3.1.2 Overview

This chapter gives an overview of Scheme’s semantics. The purpose of this overview is to explain enough about the basic concepts of the language to facilitate understanding of the subsequent chapters of the report, which are organized as a reference manual. Consequently, this overview is neither a complete introduction to the language, nor precise in all respects, nor normative in any way.

Following Algol, Scheme is a statically scoped programming language. Each use of a variable is associated with a lexically apparent binding of that variable.

Scheme has latent as opposed to manifest types. Types are associated with objects (also called values) rather than with variables. (Some authors refer to languages with latent types as untyped, weakly typed or dynamically typed languages.) Other languages with latent types are Python, Ruby, Smalltalk, and other dialects of Lisp. Languages with manifest types (sometimes referred to as strongly typed or statically typed languages) include Algol 60, C, C#, Java, Haskell, and ML.

All objects created in the course of a Scheme computation, including procedures and continuations, have unlimited extent. No Scheme object is ever destroyed. The reason that implementations of Scheme do not (usually!) run out of storage is that they are permitted to reclaim the storage occupied by an object if they can prove that the object cannot possibly matter to any future computation.
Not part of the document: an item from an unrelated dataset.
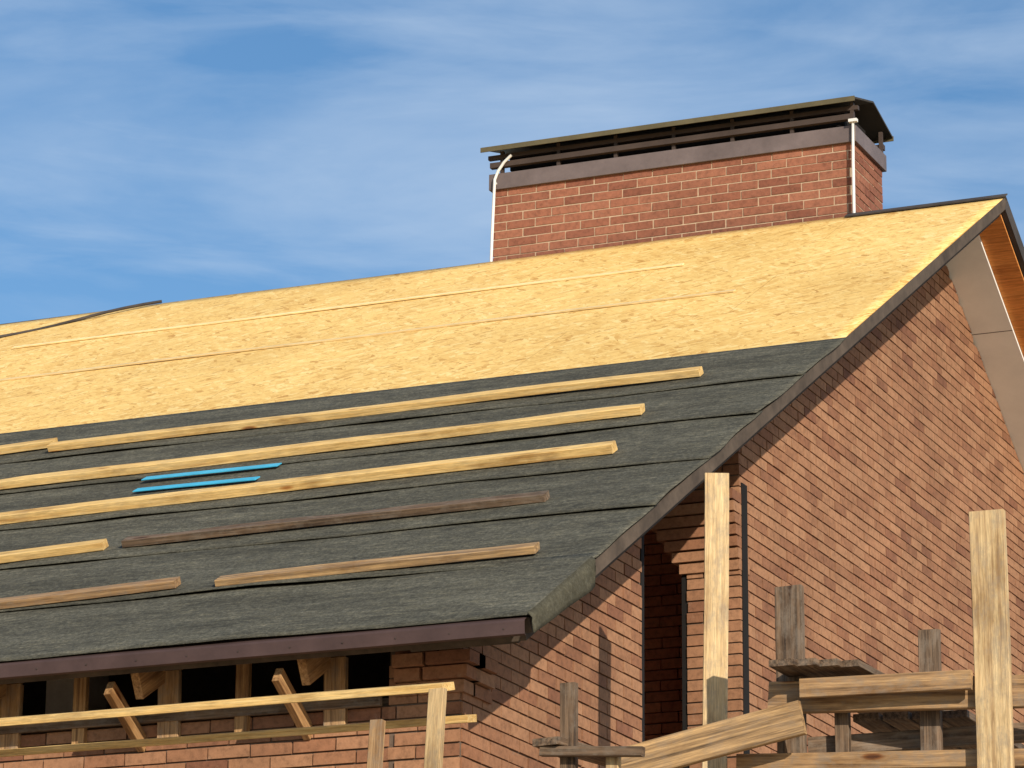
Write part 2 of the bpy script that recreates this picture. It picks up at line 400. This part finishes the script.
boxo('cap_gap_dark_base',(CX0+.15,CY0+.12,6.14),(CX1-.15,CY1-.12,6.2),M_pit,house)  # black block added to paint the gap above the band dark
boxo('cap_rail',(CX0-.02,CY0-.05,6.19),(CX1+.02,CY0+.0,6.235),M_capbar,house)
boxo('cap_rail_rear',(CX0-.02,CY1-.0,6.19),(CX1+.02,CY1+.05,6.235),M_capbar,house)
boxo('cap_rail_upper',(CX0-.05,CY0-.02,6.275),(CX1+.05,CY0+.02,6.31),M_capbar,house)
x=CX0+.06
while x<CX1:
    boxo('cap_post',(x,CY0-.018,6.14),(x+.03,CY0+.012,6.34),M_capbar,house)
    boxo('cap_post_rear',(x,CY1-.01,6.14),(x+.03,CY1+.02,6.34),M_capbar,house); x+=.514
boxo('cap_gap_dark_block',(CX0+.1,CY0+.1,6.2),(CX1-.1,CY1-.1,6.33),M_pit,house)  # black filler added in the open gap, shade painted as a solid
cyc=(CY0+CY1)/2; ov=.14; zr=6.46; ze=6.325
def capslope(sgn,name):
    yo=cyc+sgn*((CY1-CY0)/2+ov)
    vs=[(x,y,z) for x in (CX0-.06,CX1+.06) for (y,z) in ((yo,ze),(yo,ze+.016),(cyc,zr+.016),(cyc,zr))]
    fs=[(0,3,7,4),(1,5,6,2),(0,1,2,3),(7,6,5,4),(0,4,5,1)]
    o=obj(name,vs,fs,M_capu,house); o.data.materials.append(M_capt); o.data.polygons[1].material_index=1
    boxo(name+'_lip',(CX0-.065,min(yo,yo+sgn*.008),ze-.022),(CX1+.065,max(yo,yo+sgn*.008),ze+.020),M_capt,house)
capslope(-1,'cap_front'); capslope(1,'cap_rear')
def tube(name,pts,rad,mat,par):
    cu=bpy.data.curves.new(name,'CURVE'); cu.dimensions='3D'; cu.bevel_depth=rad; cu.bevel_resolution=3
    sp=cu.splines.new('POLY'); sp.points.add(len(pts)-1)
    for i,q in enumerate(pts): sp.points[i].co=(*q,1)
    cu.materials.append(mat); o=bpy.data.objects.new(name,cu); sc.collection.objects.link(o)
    if par: o.parent=par
    return o
yy=CY0-.06
tube('conduit',[(-4.24,yy-.02,6.27),(-4.31,yy-.01,6.22),(-4.37,yy,6.15),(-4.40,yy,6.08),(-4.415,yy,5.7),(-4.43,yy,5.25)],.013,M_white,house)
tube('conduit_bracket',[(-4.40,yy,6.05),(-4.40,CY0,6.05)],.012,M_white,house)
tube('conduit_right',[(-1.22,yy,6.17),(-1.25,yy,6.15),(-1.255,yy,5.8),(-1.255,yy,5.30)],.013,M_white,house)
boxo('conduit_head',(-1.28,yy-.03,6.15),(-1.21,yy+.01,6.175),M_white,house)

# ---------------------------------------------------------------- battens on the roof
def rb(name,x0,v0,x1,v1,w,h,mat,base=.026,**k):
    return board(name,RP(x0,v0,base+h/2),RP(x1,v1,base+h/2),w,h,mat,up=NR,**k)
rb('roof_batten',-5.62,5.25,-.77,5.39,.095,.05,M_batten,wane=.01)
rb('roof_batten',-7.6,5.17,-5.66,5.41,.095,.05,M_batten)
rb('roof_batten',-7.6,4.15,-.85,4.42,.11,.055,M_batten,wane=.02)
rb('roof_batten',-7.6,3.09,-.70,3.43,.105,.06,M_batten)
rb('roof_batten',-3.52,2.28,-.76,2.38,.10,.045,M_old,wane=.02)
rb('roof_batten',-6.6,1.87,-3.65,2.26,.10,.05,M_batten)
rb('roof_batten',-2.33,1.12,-.39,1.22,.10,.045,M_oldlight,wane=.02)
rb('roof_batten',-6.4,.90,-2.62,1.18,.095,.045,M_scaf)
rb('blue_plastic_strip',-4.26,4.02,-3.26,4.02,.075,.006,M_blue,base=.034)
rb('blue_plastic_strip',-4.17,3.71,-3.26,3.68,.075,.006,M_blue,base=.034)
rb('thin_roof_slat',-8.3,9.60,-2.28,9.60,.05,.011,M_slat,base=.006)
rb('thin_roof_slat',-8.6,8.22,-1.44,8.27,.05,.011,M_slat,base=.006)
pts=[]
for i in range(16):
    t=i/15; pts.append(RP(-9.6+2.1*t,9.62+1.24*t**.85,.02+.015*math.sin(t*9)))
tube('black_roof_cable',pts,.013,M_rake,None)

# ---------------------------------------------------------------- scaffolding (eave side)
sf=empty('eave_scaffold')
Y=-.3
board('long_board',(-7,Y,-.40),(-.31,Y,-.40),.16,.042,M_batten,parent=sf,up=(0,-.25,1))
board('long_board',(-7,Y+.35,-.50),(-.33,Y+.35,-.50),.12,.04,M_batten,parent=sf,up=(0,-.2,1))
board('upright',(-.62,Y-.12,GZ),(-.34,Y-.06,-.42),.085,.05,M_batten2,parent=sf,up=(0,-1,0))
board('upright',(-.95,Y-.12,GZ),(-.68,Y-.06,-.56),.07,.05,M_scaf,parent=sf,up=(0,-1,0))
board('upright',(-4.2,Y-.12,GZ),(-4.1,Y-.09,-.43),.085,.05,M_batten2,parent=sf,up=(0,-1,0))
# ---------------------------------------------------------------- scaffolding (gable side)
gs=empty('gable_scaffold')
FC=(.37,-.93,0)
board('tall_post',(.42,1.4,GZ),(.51,1.47,1.08),.135,.045,M_batten2,parent=gs,up=FC)
board('post',(2.29,.75,GZ),(2.26,.75,.53),.185,.05,M_batten2,parent=gs,up=(0,-1,0))
board('post',(1.16,.86,GZ),(1.14,.86,.25),.15,.05,M_old,parent=gs,up=(0,-1,0))
board('post',(1.88,.92,-1.0),(1.88,.92,-.03),.11,.05,M_old,parent=gs,up=(0,-1,0))
board('post',(1.43,.9,GZ),(1.41,.9,-.3),.075,.05,M_old,parent=gs,up=(0,-1,0))
board('ledger_beam',(1.04,.81,-.35),(2.9,.81,-.44),.06,.165,M_scaf,parent=gs)
board('ledger_board',(1.25,.70,-.335),(2.17,.70,-.36),.04,.10,M_scaf,parent=gs)
board('lower_ledger',(.85,.83,-.68),(2.9,.83,-.78),.05,.09,M_scaf,parent=gs)
board('slanted_board',(.20,.66,-.70),(1.27,.66,-.50),.045,.18,M_oldlight,parent=gs)
for i in range(4):
    board('deck_plank',(1.20+i*.10,.55+.05*i,-.22),(1.28+i*.12,3.2,-.24),.14,.035,M_old,parent=gs)
for i in range(4):
    board('platform_plank',(1.52+i*.15,.95+.03*i,-.46),(1.52+i*.15,4.8,-.46),.14,.04,M_old,parent=gs)
board('cross_brace',(1.2,.95,-.60),(2.3,1.2,-.55),.05,.1,M_old,parent=gs)
ss=empty('corner_scaffold')
board('post',(.08,.28,GZ),(.11,.3,-.30),.085,.05,M_old,parent=ss,up=(0,-1,0))
board('post',(.30,.3,GZ),(.36,.3,-.66),.07,.05,M_batten2,parent=ss,up=(0,-1,0))
board('ledger',(-.02,.24,-.66),(.55,.24,-.70),.05,.05,M_old,parent=ss)
board('ledger_plank',(.02,.2,-.62),(.30,1.8,-.60),.16,.04,M_old,parent=ss)

# ---------------------------------------------------------------- light, sky
AD=46; A=math.radians(AD); EL=math.radians(22)
sd=Vector((math.cos(EL)*math.sin(A),-math.cos(EL)*math.cos(A),math.sin(EL)))
su=bpy.data.lights.new('sun','SUN'); su.energy=5.0; su.angle=math.radians(.5); su.color=(1,.92,.79)
so=bpy.data.objects.new('sun',su); sc.collection.objects.link(so); so.rotation_euler=(-sd).to_track_quat('-Z','Y').to_euler()
w=bpy.data.worlds.new('World'); sc.world=w; w.use_nodes=True; nt=w.node_tree; bg=nt.nodes['Background']; L=nt.links
sk=nt.nodes.new('ShaderNodeTexSky'); sk.sky_type='NISHITA'; sk.sun_disc=False; sk.sun_elevation=EL; sk.sun_rotation=math.radians(180-AD)
sk.ozone_density=2.5; sk.dust_density=.5; sk.air_density=1.0
hs=nt.nodes.new('ShaderNodeHueSaturation'); hs.inputs['Saturation'].default_value=1.18; hs.inputs['Value'].default_value=1.2; L.new(sk.outputs[0],hs.inputs['Color'])
tc=nt.nodes.new('ShaderNodeTexCoord')
def cloud(scale,rot,loc,sc_,lo,hi,amt,src,dist=.5):
    mp=nt.nodes.new('ShaderNodeMapping'); mp.inputs['Scale'].default_value=scale; mp.inputs['Rotation'].default_value=rot; mp.inputs['Location'].default_value=loc
    L.new(tc.outputs['Generated'],mp.inputs[0])
    n1=nt.nodes.new('ShaderNodeTexNoise'); n1.inputs['Scale'].default_value=sc_; n1.inputs['Detail'].default_value=9; n1.inputs['Roughness'].default_value=.55; n1.inputs['Distortion'].default_value=dist
    L.new(mp.outputs[0],n1.inputs['Vector'])
    r=ramp(nt,[(lo,g(0)),(hi,g(amt))]); L.new(n1.outputs['Fac'],r.inputs[0])
    return mix(nt,src,(5.4,6.6,8.2),r.outputs[0])
cl=cloud((3.4,3.4,15),(.10,.16,0),(1.3,.4,.55),1.7,.38,.78,.62,hs.outputs[0])
cl=cloud((5,5,30),(.16,.26,0),(.3,2.4,1.5),2.0,.48,.76,.26,cl,.9)
L.new(cl,bg.inputs['Color']); bg.inputs['Strength'].default_value=.105

# ---------------------------------------------------------------- camera
psi,phi,rho=0.40952,0.28213,0.00777
fw=Vector((-math.sin(psi)*math.cos(phi),math.cos(psi)*math.cos(phi),math.sin(phi)))
r0=Vector((math.cos(psi),math.sin(psi),0)); u0=r0.cross(fw)
rr=r0*math.cos(rho)+u0*math.sin(rho); uu=u0*math.cos(rho)-r0*math.sin(rho)
cd=bpy.data.cameras.new('camera'); cd.sensor_width=36; cd.lens=3685.50442/1024*36; cd.clip_end=5000
co=bpy.data.objects.new('camera',cd); sc.collection.objects.link(co)
C=(7.36884,-17.20357,-4.16481)
co.matrix_world=Matrix(((rr.x,uu.x,-fw.x,C[0]),(rr.y,uu.y,-fw.y,C[1]),(rr.z,uu.z,-fw.z,C[2]),(0,0,0,1)))
sc.camera=co
sc.view_settings.view_transform='Standard'; sc.view_settings.look='None'; sc.view_settings.exposure=0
Other languages in which most objects have unlimited extent include C#, Java, Haskell, most Lisp dialects, ML, Python, Ruby, and Smalltalk.

Implementations of Scheme must be properly tail–recursive. This allows the execution of an iterative computation in constant space, even if the iterative computation is described by a syntactically recursive procedure. Thus with a properly tail–recursive implementation, iteration can be expressed using the ordinary procedure–call mechanics, so that special iteration constructs are useful only as syntactic sugar.

Scheme was one of the first languages to support procedures as objects in their own right. Procedures can be created dynamically, stored in data structures, returned as results of procedures, and so on. Other languages with these properties include Common Lisp, Haskell, ML, Ruby, and Smalltalk.

One distinguishing feature of Scheme is that continuations, which in most other languages only operate behind the scenes, also have “first–class” status. First–class continuations are useful for implementing a wide variety of advanced control constructs, including non–local exits, backtracking, and coroutines.

In Scheme, the argument expressions of a procedure call are evaluated before the procedure gains control, whether the procedure needs the result of the evaluation or not. C, C#, Common Lisp, Python, Ruby, and Smalltalk are other languages that always evaluate argument expressions before invoking a procedure. This is distinct from the lazy–evaluation semantics of Haskell, or the call–by–name semantics of Algol 60, where an argument expression is not evaluated unless its value is needed by the procedure.

Scheme’s model of arithmetic provides a rich set of numerical types and operations on them. Furthermore, it distinguishes exact and inexact number objects: Essentially, an exact number object corresponds to a number exactly, and an inexact number object is the result of a computation that involved rounding or other errors.